When the Government of Israel and the *Conference on Jewish Material Claims against Germany (formed in 1952), together demanded reparations, restitution, and compensation, the latter, as the representative of the Jews in the Diaspora, advanced sums from funds which it received from the German government and took over financial responsibility for the URO. A central office was opened in Frankfurt, and Benjamin Ferencz, an American lawyer and former head of the Jewish Restitution Successor Organization, became the first director general, succeeded in 1955 by Kurt May, a German lawyer. In 1958 the URO maintained 29 branch offices in 15 countries including South America and Australia; and had a staff of 1,000, of whom 200 were legal officers. The original estimate of the liability of the German government for compensation claims, i.e., excluding restitution, was DM 7,000,000,000 ($1,750,000,000). After the final legislation in 1966, it rose to DM 45,000,000,000 ($11,250,000,000). Ten percent of the claimants are clients of the URO. By 1967 the URO recovered for its clients over DM 2,000,000,000 ($500,000,000) and with the fees from claims which were successful, it has repaid the sums advanced by the Claims Conference and other philanthropic bodies. Later, the amount recovered for the clients and the fees paid declined considerably.

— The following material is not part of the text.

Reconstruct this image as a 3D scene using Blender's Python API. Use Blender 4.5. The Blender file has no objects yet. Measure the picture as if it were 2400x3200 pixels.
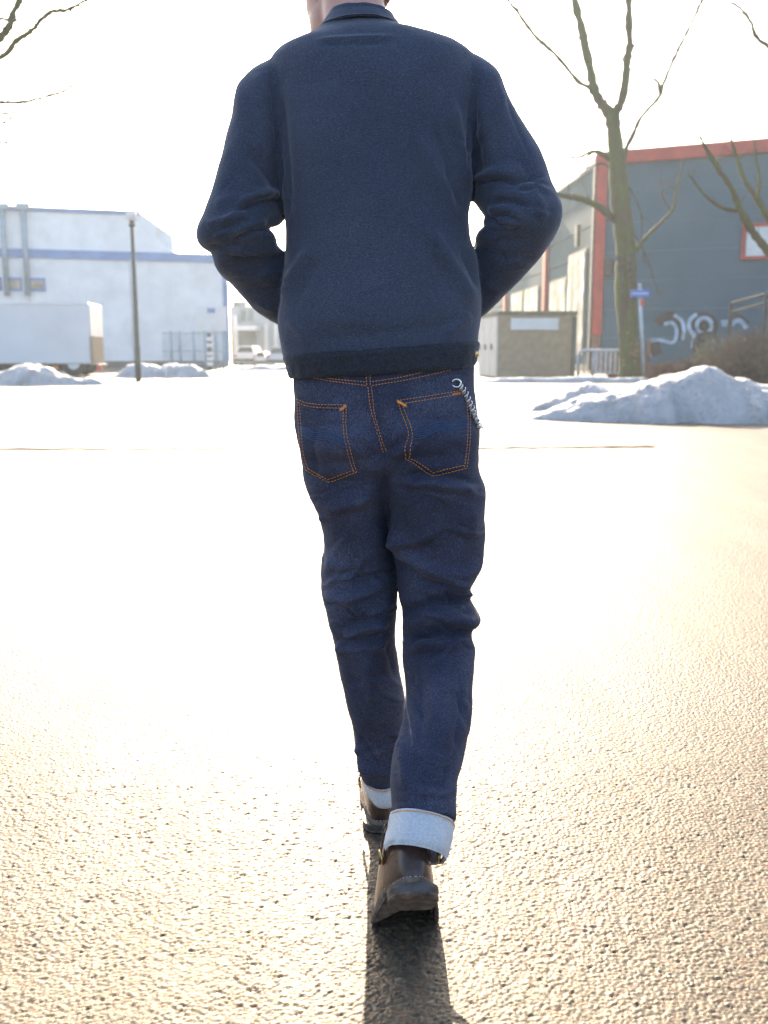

The total sum recovered includes compensation for Jews who resided in the Eastern Zone or Eastern Sector of Berlin, as the federal German government took over the liability which was rejected by the Soviet authorities and the East German government. It also includes compensation for the confiscation of movable property, furniture, jewelry, securities, and bank accounts of Jews living in countries occupied by the Nazi armies, provided the claimant could prove that the property had been transferred to Germany. Since the Nazi bureaucratic system kept careful record of the Nazi spoliation, the research staff of the URO was able to trace it. The URO is a legal British nonprofit organization limited by guarantee since 1954. The organization did not take up the claims of Jewish and other victims of the Nazi Holocaust living in any part of Germany. It had offices in Frankfurt, Berlin, Munich, Cologne, and Hanover. At the peak of its operations the URO maintained 29 branch offices in 15 countries. Over the years it assisted more than 200,000 claimants.

By the end of 1965 the filing deadlines under the principal restitution and compensation laws expired. The scope of the URO's activities began to gradually diminish. Currently (2006) the URO maintains six offices located in Israel, the United States, Canada, and Germany.


BIBLIOGRAPHY:

N. Bentwich, The United Restitution Organization (1969); URO, Zusammenstellung der Gesetze, Verordnungen, Verfuegungen, Erlasse, Rundschreiben, und Schnellbriefe (n.d.); idem, Dokumente ueber Methoden der Judenverfolgung im Ausland (1959); Bentwich, in: YLBI, 10 (1965), 204–24.